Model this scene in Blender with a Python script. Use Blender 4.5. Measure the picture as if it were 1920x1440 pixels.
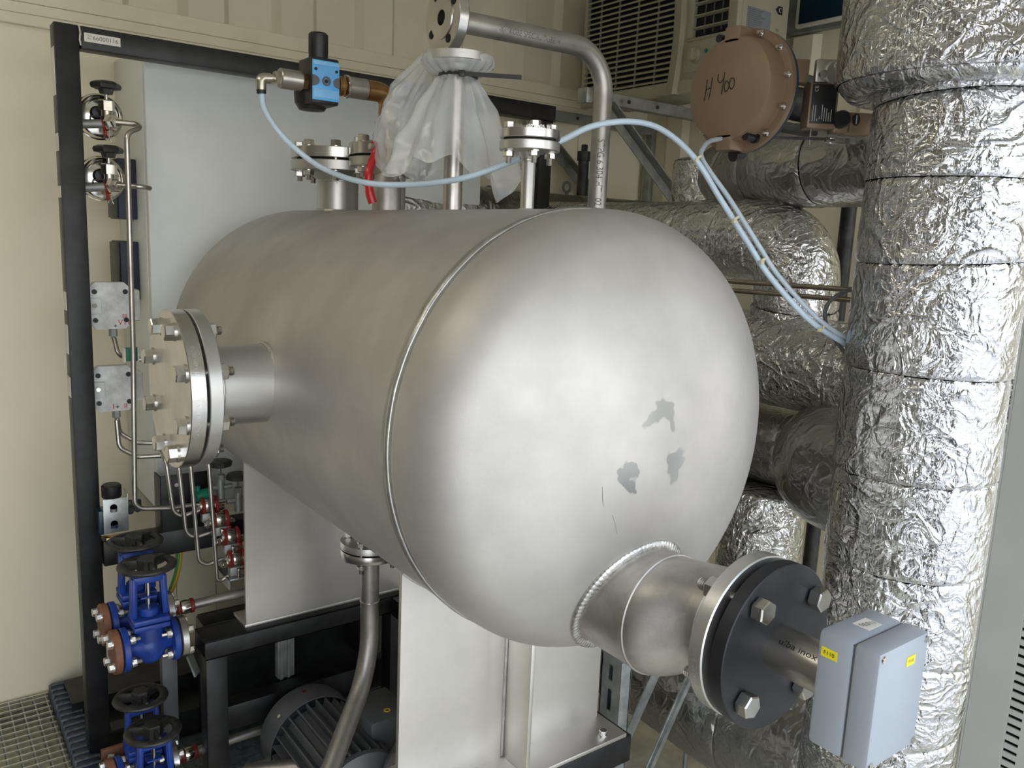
import bpy, bmesh, math, random
from mathutils import Vector as V, Matrix as M, noise as NZ
random.seed(7)
S = bpy.context.scene
for o in list(bpy.data.objects): bpy.data.objects.remove(o)
C = S.collection
PI = math.pi

# ------------------------------------------------------------------ camera, sky, light, exposure
cam_d = bpy.data.cameras.new('camera'); cam = bpy.data.objects.new('camera', cam_d); C.objects.link(cam)
cam_d.sensor_width = 36; cam_d.lens = 1545.22/1920*36; cam_d.clip_start = 0.05
cam.matrix_world = M(((0.80248, 0.06871, -0.59271, 0), (-0.59521, 0.16336, -0.78679, 0), (0.04277, 0.98417, 0.17199, 0), (0, 0, 0, 1)))
S.camera = cam
W = bpy.data.worlds.new('sky'); S.world = W; W.use_nodes = True
wn = W.node_tree; wn.nodes.clear()
wo = wn.nodes.new('ShaderNodeOutputWorld'); wb = wn.nodes.new('ShaderNodeBackground')
wt = wn.nodes.new('ShaderNodeTexCoord'); ws = wn.nodes.new('ShaderNodeSeparateXYZ'); wr = wn.nodes.new('ShaderNodeValToRGB')
wr.color_ramp.elements[0].position = 0.0; wr.color_ramp.elements[0].color = (1.0, 0.97, 0.92, 1)
wr.color_ramp.elements[1].position = 0.7; wr.color_ramp.elements[1].color = (0.62, 0.74, 0.95, 1)
e = wr.color_ramp.elements.new(0.22); e.color = (0.86, 0.93, 1.0, 1)
wn.links.new(wt.outputs['Generated'], ws.inputs[0]); wn.links.new(ws.outputs[2], wr.inputs[0])
wn.links.new(wr.outputs[0], wb.inputs[0]); wb.inputs[1].default_value = 3.4; wn.links.new(wb.outputs[0], wo.inputs[0])
sun_d = bpy.data.lights.new('sun', 'SUN'); sun = bpy.data.objects.new('sun', sun_d); C.objects.link(sun)
sun_d.energy = 5.0; sun_d.angle = 0.02; sun_d.color = (1.0, 0.93, 0.82); sun.location = (2, -5, 6)
sun.rotation_euler = (math.radians(-32), 0, math.radians(12))
lamp_d = bpy.data.lights.new('added_fill_light', 'AREA'); lamp = bpy.data.objects.new('added_fill_light', lamp_d); C.objects.link(lamp)  # added fill lamp for the upper left wall, out of view, no fixture
lamp_d.shape = 'RECTANGLE'; lamp_d.size = 0.5; lamp_d.size_y = 1.4; lamp_d.energy = 8; lamp_d.color = (1.0, 0.93, 0.78)
lamp.location = (-0.55, 1.55, 1.12)
S.view_settings.view_transform = 'Standard'; S.view_settings.look = 'None'; S.view_settings.exposure = -0.10; S.view_settings.gamma = 1

# ------------------------------------------------------------------ materials
def mat(name, col, rough=.5, metal=0.0, var=.06, nscale=8, bump=0.0, bscale=60, col2=None, spec=None, alpha=None, stretch=None, trans=None, thresh=(.35, .65), coat=0):
    m = bpy.data.materials.new(name); m.use_nodes = True; n = m.node_tree; b = n.nodes['Principled BSDF']
    L = n.links.new
    tc = n.nodes.new('ShaderNodeTexCoord'); mp = n.nodes.new('ShaderNodeMapping')
    L(tc.outputs['Object'], mp.inputs[0])
    if stretch: mp.inputs['Scale'].default_value = stretch
    nz = n.nodes.new('ShaderNodeTexNoise'); nz.inputs['Scale'].default_value = nscale; nz.inputs['Detail'].default_value = 6; nz.inputs['Roughness'].default_value = .6
    L(mp.outputs[0], nz.inputs[0])
    cr = n.nodes.new('ShaderNodeValToRGB')
    c2 = col2 if col2 else [max(0, c*(1-var*2)) for c in col]; c1 = col if col2 else [min(1, c*(1+var)) for c in col]
    cr.color_ramp.elements[0].position = thresh[0]; cr.color_ramp.elements[1].position = thresh[1]
    cr.color_ramp.elements[0].color = (*c2, 1); cr.color_ramp.elements[1].color = (*c1, 1)
    L(nz.outputs[0], cr.inputs[0]); L(cr.outputs[0], b.inputs['Base Color'])
    b.inputs['Metallic'].default_value = metal
    mr = n.nodes.new('ShaderNodeMapRange'); mr.inputs['To Min'].default_value = rough*1.15; mr.inputs['To Max'].default_value = rough*.88
    L(nz.outputs[0], mr.inputs[0]); L(mr.outputs[0], b.inputs['Roughness'])
    if spec is not None: b.inputs['Specular IOR Level'].default_value = spec
    if alpha is not None: b.inputs['Alpha'].default_value = alpha
    if trans is not None: b.inputs['Transmission Weight'].default_value = trans
    if coat: b.inputs['Coat Weight'].default_value = coat; b.inputs['Coat Roughness'].default_value = .15
    if bump:
        bz = n.nodes.new('ShaderNodeTexNoise'); bz.inputs['Scale'].default_value = bscale; bz.inputs['Detail'].default_value = 4
        bp = n.nodes.new('ShaderNodeBump'); bp.inputs['Strength'].default_value = bump; bp.inputs['Distance'].default_value = .002
        L(mp.outputs[0], bz.inputs[0]); L(bz.outputs[0], bp.inputs['Height']); L(bp.outputs[0], b.inputs['Normal'])
    return m
K = {}
K['wall'] = mat('painted_wall_panel', (.88, .81, .62), .42, var=.03, nscale=1.5, bump=.05, bscale=25)
K['wall_corr'] = mat('painted_corrugated_steel', (.80, .735, .56), .5, var=.04, nscale=3)
K['trim'] = mat('painted_trim', (.82, .755, .57), .45, var=.03)
K['wall_side'] = mat('brown_grey_side_wall', (.22, .205, .175), .6, var=.05, nscale=2)
K['ceil'] = mat('painted_ceiling', (.70, .67, .58), .6, var=.03)
K['floor'] = mat('dusty_floor', (.66, .61, .48), .6, var=.12, nscale=9, bump=.2)
K['ground'] = mat('concrete_yard', (.48, .465, .44), .9, var=.15, nscale=3)
K['basestrip'] = mat('sealant_strip', (.33, .30, .23), .8, var=.2, nscale=30)
K['vessel'] = mat('blasted_stainless_steel', (.57, .545, .51), .56, 0.78, var=.06, nscale=5, bump=.06, bscale=400)
K['vessel_dull'] = mat('pickled_steel_pipe', (.50, .475, .44), .42, 0.9, var=.14, nscale=10, bump=.08, bscale=200)
K['weld'] = mat('weld_bead', (.66, .65, .62), .33, 0.95, var=.12, nscale=60, bump=.6, bscale=160)
K['heatband'] = mat('brushed_heat_band', (.47, .46, .44), .45, .85, var=.1, nscale=20)
K['seam'] = mat('seam_weld', (.56, .55, .53), .38, 0.95, var=.1, nscale=30, bump=.3, bscale=120)
K['patch'] = mat('ground_steel_patch', (.56, .55, .53), .27, 1.0, var=.15, nscale=60, bump=.5, bscale=160, stretch=(1, 1, 4))
K['flange'] = mat('machined_stainless', (.62, .60, .57), .25, 1.0, var=.07, nscale=14, bump=.06, bscale=300)
K['flange_matt'] = mat('turned_flange_face', (.62, .61, .58), .36, 0.9, var=.05, nscale=6)
K['bolt'] = mat('stainless_bolt', (.62, .60, .56), .25, 1.0, var=.08, nscale=40)
K['zinc'] = mat('zinc_bolt', (.78, .75, .66), .3, .9, var=.08, nscale=40)
K['gasket'] = mat('black_gasket', (.012, .012, .012), .8)
K['blackplate'] = mat('black_steel_plate', (.026, .026, .03), .45, .2, var=.25, nscale=7, bump=.06, bscale=200)
K['tubesteel'] = mat('brushed_tube', (.58, .55, .51), .32, 1.0, var=.1, nscale=12, stretch=(1, .3, 1))
K['saddle'] = mat('satin_saddle_plate', (.74, .71, .665), .40, .93, var=.05, nscale=4, bump=.05, bscale=90)
K['black'] = mat('black_frame_paint', (.011, .011, .012), .42, 0, var=.4, nscale=18, bump=.15, bscale=120)
K['cab'] = mat('light_grey_cabinet', (.78, .81, .79), .42, 0, var=.03, nscale=3, bump=.15, bscale=260)
K['galv'] = mat('galvanised_steel', (.50, .53, .52), .42, .8, var=.14, nscale=22)
K['galvdark'] = mat('galvanised_bracket', (.34, .35, .33), .5, .6, var=.15, nscale=14)
K['blue'] = mat('blue_valve_paint', (.012, .05, .30), .38, 0, var=.18, nscale=14, bump=.25, bscale=70)
K['rust'] = mat('rusty_primer_flange', (.30, .13, .07), .6, .15, nscale=12, col2=(.14, .055, .03), bump=.2)
K['castblack'] = mat('black_cast_wheel', (.035, .034, .032), .42, .1, var=.3, nscale=25, bump=.15, bscale=160)
K['darkplastic'] = mat('black_plastic', (.012, .012, .013), .4)
K['navy'] = mat('navy_box', (.02, .03, .06), .45)
K['boxnavy'] = mat('blue_grey_box', (.028, .036, .06), .5)
K['chrome'] = mat('polished_stainless', (.74, .71, .65), .16, 1.0, var=.06, nscale=12)
K['brass'] = mat('brass', (.55, .36, .16), .3, .95, var=.15, nscale=30)
K['nickel'] = mat('nickel_fitting', (.62, .58, .50), .24, 1.0, var=.06, nscale=30)
K['greywhite'] = mat('transmitter_white', (.80, .81, .80), .4, .1, var=.08, nscale=18, col2=(.5, .5, .48))
K['green'] = mat('green_plastic', (.0, .17, .10), .4)
K['redtag'] = mat('red_insert', (.22, .014, .010), .45, var=.2)
K['redgloss'] = mat('red_lever_coating', (.55, .01, .015), .3, coat=.4)
K['skyblue'] = mat('sky_blue_face', (.11, .47, .88), .4)
K['skyblue2'] = mat('pale_blue_label', (.22, .52, .86), .4)
K['hose'] = mat('translucent_blue_hose', (.56, .69, .80), .3, spec=.6)
K['hose2'] = mat('milky_air_hose', (.50, .58, .64), .32, spec=.6)
K['cream_tie'] = mat('natural_cable_tie', (.68, .62, .45), .4)
K['yellow'] = mat('yellow_label', (.82, .68, .02), .5)
K['earthg'] = mat('earth_cable_green', (.03, .20, .03), .4)
K['earthy'] = mat('earth_cable_yellow', (.60, .38, .03), .4)
K['white'] = mat('white_label', (.75, .72, .64), .5)
K['ink'] = mat('black_ink', (.01, .01, .01), .6)
K['inkgrey'] = mat('grey_ink', (.16, .15, .14), .6)
K['inkred'] = mat('red_ink', (.5, .02, .02), .6)
K['inkwhite'] = mat('white_print', (.6, .6, .58), .6)
K['stamp'] = mat('stamped_digits', (.85, .84, .80), .3, .9)
K['ac'] = mat('cream_ac_plastic', (.40, .37, .27), .45, var=.03)
K['acdark'] = mat('ac_dark_inside', (.008, .008, .008), .8)
K['acgrey'] = mat('grey_rating_plate', (.22, .24, .26), .45)
K['teal'] = mat('dark_teal_screen', (.004, .03, .05), .3)
K['tan'] = mat('tan_actuator_paint', (.27, .185, .118), .38, .15, var=.04, nscale=9, bump=.12, bscale=300)
K['silverpaint'] = mat('silver_positioner', (.55, .52, .47), .3, .85)
K['boxgrey'] = mat('grey_junction_box', (.33, .36, .395), .4, 0, var=.03, nscale=5, bump=.08, bscale=260)
K['motor'] = mat('grey_motor_paint', (.125, .13, .135), .45, .1, var=.1)
K['panel'] = mat('grey_slotted_panel', (.42, .42, .39), .45, 0, var=.03)
K['wood'] = mat('pale_timber', (.62, .40, .16), .6, nscale=4, stretch=(8, 8, 1), var=.15)
K['copper'] = mat('warm_stainless_tube', (.56, .49, .40), .25, 1.0, var=.12, nscale=9)
K['heat'] = mat('heat_tinted_weld', (.50, .30, .13), .3, .95, nscale=14, col2=(.30, .16, .07))
K['greycable'] = mat('grey_cable', (.13, .14, .14), .45)
K['floorblue'] = mat('blue_grey_speckled_sheet', (.10, .125, .14), .5, .2, var=.25, nscale=60)
K['bag'] = mat('milky_polythene', (.80, .82, .81), .16, 0, var=.03, nscale=12, alpha=.42, spec=1.0, bump=1.0, bscale=26)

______

The problem =
Give again, word for word, every line from the top of the data above to the line holding "PI = math.pi", inclusive, with the pictures left out.

Full solution =
Model this scene in Blender with a Python script. Use Blender 4.5. Measure the picture as if it were 1920x1440 pixels.
import bpy, bmesh, math, random
from mathutils import Vector as V, Matrix as M, noise as NZ
random.seed(7)
S = bpy.context.scene
for o in list(bpy.data.objects): bpy.data.objects.remove(o)
C = S.collection
PI = math.pi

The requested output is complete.